Tunceli Ovacık Başsavcısı iken terör örgütü tarafından şehit edilen Samsunlu Başsavcı Murat Uzun'un babası Hamit Uzun ve annesi Ayşe Uzun, oğullarının öldürülmeden 27 gün önce gerekli istihbaratın alınmasına rağmen bir türlü önlem alınmadığını belirterek, sorumluların cezalandırılmasını istedi.
Tunceli'de PKK terör örgütünün suikast düzenleyeceği istihbaratının MİT tarafından 27 gün önce ilgili makamlara bildirilmesine rağmen Başsavcı Murat Uzun'un şehit edilmesinin gündeme gelmesi, Samsun'da yaşayan ailesini bir kez daha yıktı. İlkadım ilçesi İlyasköy Mahallesi'nde oturan baba Hamit Uzun (55) ile anne Ayşe Uzun (56), oğullarının öldürülmesinde ihmali olan yetkililerin cezalandırılmasını istedi.
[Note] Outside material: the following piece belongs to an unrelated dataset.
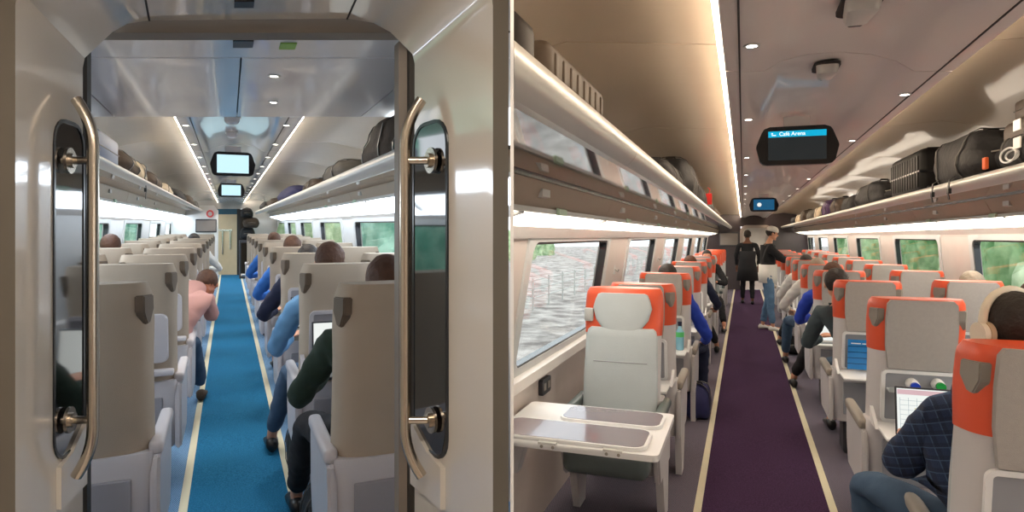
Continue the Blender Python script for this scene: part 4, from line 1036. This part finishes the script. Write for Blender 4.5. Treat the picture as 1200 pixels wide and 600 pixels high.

Yapılan incelemelerde oğlunun şehit edilmesinde ihmaller gözüktüğünü hatırlatan baba Hamit Uzun, "Nokta atışı bir istihbarat yapıldığı halde hiçbir önlem alınmaması bir suçtur. Suçlunun yanında bulunmakta suçtur. Suçluyu övmekte suçtur. Böylesi bir şeyde bir seneyi aşkın zaman olmasına rağmen hiçbir olumlu haber gelmedi. Bu olayda ihmali olanlar hiçbir şekilde suçlanacağını beklerken kesinlikle öyle bir şey olmadı. Bu da beni bir baba olarak çok üzmekte. Bu olaylara çok üzülüyorum. O bölgedeki bir istihbarattan alınan bilgiler dahilinde hiçbir önlen alınmaması hiçbir şeyle bağdaşır değil. Ben isterdim bu olayda ihmali olanlar bir şekilde cezalarını alsınlar. Bir nebze olsa bizim yüreğimize su serpsinler. Yani bundan sonra hiçbir şey eskisi gibi olmayacak. Ama sözün bittiği yer değil. Yalnız ne olur devlet büyüklerinden bunu istihram ediyorum ve bunu bekliyorum. Bir baba olarak bunun da benim hakkım olduğuna inanıyorum. Sorumlu olan her kimse cezalandırılsın" dedi.
"AV TÜFEĞİNİ İSTEDİ"
Oğlunun saldırı yapılacağına dair bir istihbarat alındığını kendisiyle paylaşmadığını söyleyen Hamit Uzun, "Kendisine ait tüfeği vardı. 'Baba buralar çok güvenli değil, tüfeğimi kargo ile bana gönderin' dedi. Olayın vahametini buradan anlayın. Telefon kayıtlarında bu konuşmamız bellidir. Orada oğlumun sıkıntıları vardı. Bir şeylerin iyi gitmediğini kesinlikle biliyordu. Bize 'Allah'ın izniyle bir şey olmaz. Buralar çok iyi, havası çok iyi' diyordu. Bu av tüfeğini de kargo firması kabul etmedi. Düşünün bir devletin savcının devletin koruması gerekirken, bu nasıl olur da oğlum av tüfeğiyle beraber kendisini korumaya çalışır. Bunun anlaşılır hiçbir yönü yok. Ateşli silah olduğu için kargo kabul etmedi ve tüfeğini de gönderemedik. Kendisiyle paylaştık. 'Tamam' dedi. Oğlum çok yürekli, çok temiz bir insandı. Herhangi bir kimseyle bir husumeti olduğuna da ihtimal vermiyorum. Ben oğlumla her hafta ve on günde bir telefonla görüşüyordum. Yeni gitmişti. 'Herhangi bir kimse hakkında dosyada açmadım' dedi. Sadece iki bakkal arasında ağız kavgası olmuş, 'Onları kendi aralarında barıştırdım. Kendileri de mutlu oldu, onlar hakkında dosya da açmadım ve mutlu oldular' dedi. Oğlum bu durumdayken böyle bir şey başına geldi. Bu konuda ihmali olanlar ne olur mutlaka ve mutlaka cezalandırılsınlar. Bundan sonra böyle olaylara ihtimal vermesinler. Oğlumu gencecik yaşında 2 çocuğunu büyütmeden, onlara doyamadan adi insanın kurşunuyla 34 yaşında toprağa verdik. Oğlum karların altında toprak altında yatıyor" diye konuştu.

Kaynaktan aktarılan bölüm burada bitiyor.